WHAT THIS TASK INVOLVES: Print the listing as it stands, omitting all images.

________________

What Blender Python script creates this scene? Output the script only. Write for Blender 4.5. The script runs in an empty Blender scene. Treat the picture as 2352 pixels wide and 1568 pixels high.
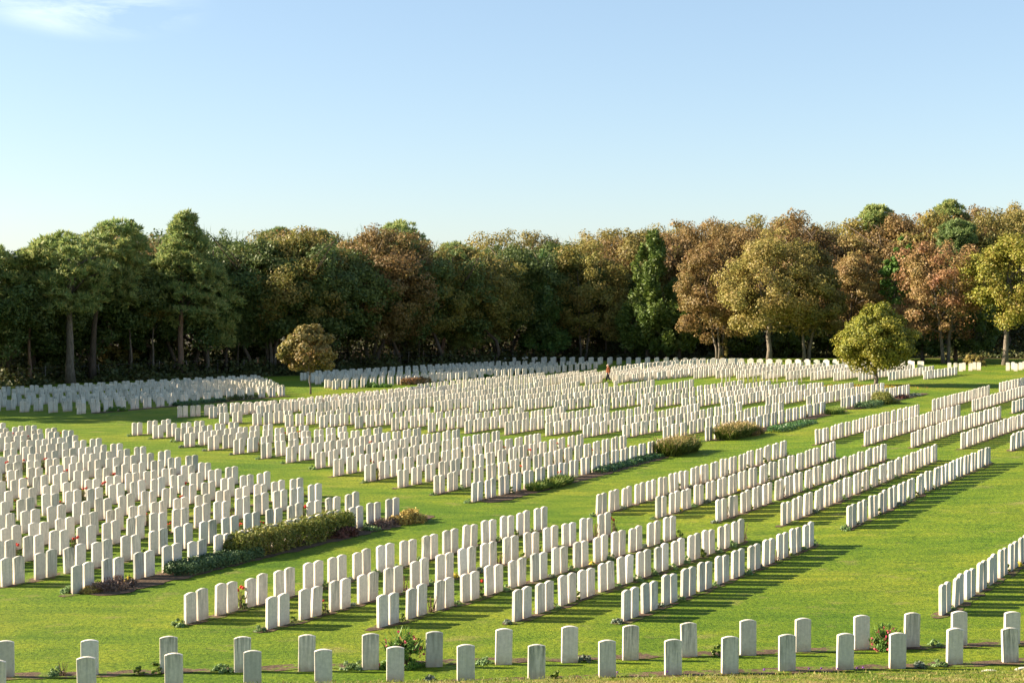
import bpy, math, random
import numpy as np
from mathutils import Vector, Matrix, noise as mnoise

random.seed(7)
rng = np.random.default_rng(7)
SC = bpy.context.scene
COL = SC.collection
R = math.radians

# ------------------------------------------------------------------ camera model
F, CX, CY, HOR, CAMZ = 3400.0, 1176.0, 784.0, 691.0, 8.2
PITCH = math.atan((CY - HOR) / F)

def sstep(a, b, x):
    t = min(1.0, max(0.0, (x - a) / (b - a)))
    return t * t * (3 - 2 * t)

def edge_y(X):
    """forest edge depth as a function of X"""
    if X < -15: return 168 + (X + 15) * 0.62
    if X < 10: return 168 + (X + 15) * 1.15
    return 197 - (X - 10) * 0.12

def terrain(X, Y):
    z = 0.75 * sstep(2, 28, X) * sstep(38, 60, Y)
    ey = edge_y(X)
    z += 7.0 * sstep(ey + 8, ey + 70, Y) * sstep(-40, 30, X)
    z += 1.5 * sstep(ey + 8, ey + 60, Y)
    # grassy bank at the foot of the terrace
    yc = 1571 - (max(-12, min(14, X)) + 2.3) * 2.2
    crest = 8.2 - (yc - 691) * 28.5 / 3400
    if Y < 29.4:
        if Y > 28.5:
            z += crest * sstep(29.4, 28.5, Y)
        else:
            z += crest + (28.5 - Y) * 0.15
        if X > 8: pass
    return z

def at(x, y, dz=0.0):
    """photo pixel (2352 wide) on the ground -> world point"""
    dx = (x - CX) / F; dy = (CY - y) / F
    d = Vector((dx, math.cos(PITCH) + dy * math.sin(PITCH), -math.sin(PITCH) + dy * math.cos(PITCH)))
    zg = 0.0
    for _ in range(30):
        t = (zg - CAMZ) / d.z
        p = Vector((d.x * t, d.y * t, 0))
        nz = terrain(p.x, p.y)
        zg = zg * 0.4 + nz * 0.6
    return Vector((p.x, p.y, terrain(p.x, p.y) + dz))

def project(p):
    v = Vector((p[0], p[1], p[2] - CAMZ))
    depth = v.y * math.cos(PITCH) - v.z * math.sin(PITCH)
    up = v.y * math.sin(PITCH) + v.z * math.cos(PITCH)
    return CX + F * v.x / depth, CY - F * up / depth, depth

cd = bpy.data.cameras.new("camera")
cam = bpy.data.objects.new("camera", cd); COL.objects.link(cam)
cam.location = (0, 0, CAMZ)
cam.rotation_euler = (math.pi / 2 - PITCH, 0, 0)
cd.sensor_width = 36; cd.lens = 36 * F / 2352
cd.clip_start = 0.5; cd.clip_end = 3000
SC.camera = cam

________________

EXERCISE RESULT:
What Blender Python script creates this scene? Output the script only. Write for Blender 4.5. The script runs in an empty Blender scene. Treat the picture as 2352 pixels wide and 1568 pixels high.
import bpy, math, random
import numpy as np
from mathutils import Vector, Matrix, noise as mnoise

random.seed(7)
rng = np.random.default_rng(7)
SC = bpy.context.scene
COL = SC.collection
R = math.radians

# ------------------------------------------------------------------ camera model
F, CX, CY, HOR, CAMZ = 3400.0, 1176.0, 784.0, 691.0, 8.2
PITCH = math.atan((CY - HOR) / F)

def sstep(a, b, x):
    t = min(1.0, max(0.0, (x - a) / (b - a)))
    return t * t * (3 - 2 * t)

def edge_y(X):
    """forest edge depth as a function of X"""
    if X < -15: return 168 + (X + 15) * 0.62
    if X < 10: return 168 + (X + 15) * 1.15
    return 197 - (X - 10) * 0.12

def terrain(X, Y):
    z = 0.75 * sstep(2, 28, X) * sstep(38, 60, Y)
    ey = edge_y(X)
    z += 7.0 * sstep(ey + 8, ey + 70, Y) * sstep(-40, 30, X)
    z += 1.5 * sstep(ey + 8, ey + 60, Y)
    # grassy bank at the foot of the terrace
    yc = 1571 - (max(-12, min(14, X)) + 2.3) * 2.2
    crest = 8.2 - (yc - 691) * 28.5 / 3400
    if Y < 29.4:
        if Y > 28.5:
            z += crest * sstep(29.4, 28.5, Y)
        else:
            z += crest + (28.5 - Y) * 0.15
        if X > 8: pass
    return z

def at(x, y, dz=0.0):
    """photo pixel (2352 wide) on the ground -> world point"""
    dx = (x - CX) / F; dy = (CY - y) / F
    d = Vector((dx, math.cos(PITCH) + dy * math.sin(PITCH), -math.sin(PITCH) + dy * math.cos(PITCH)))
    zg = 0.0
    for _ in range(30):
        t = (zg - CAMZ) / d.z
        p = Vector((d.x * t, d.y * t, 0))
        nz = terrain(p.x, p.y)
        zg = zg * 0.4 + nz * 0.6
    return Vector((p.x, p.y, terrain(p.x, p.y) + dz))

def project(p):
    v = Vector((p[0], p[1], p[2] - CAMZ))
    depth = v.y * math.cos(PITCH) - v.z * math.sin(PITCH)
    up = v.y * math.sin(PITCH) + v.z * math.cos(PITCH)
    return CX + F * v.x / depth, CY - F * up / depth, depth

cd = bpy.data.cameras.new("camera")
cam = bpy.data.objects.new("camera", cd); COL.objects.link(cam)
cam.location = (0, 0, CAMZ)
cam.rotation_euler = (math.pi / 2 - PITCH, 0, 0)
cd.sensor_width = 36; cd.lens = 36 * F / 2352
cd.clip_start = 0.5; cd.clip_end = 3000
SC.camera = cam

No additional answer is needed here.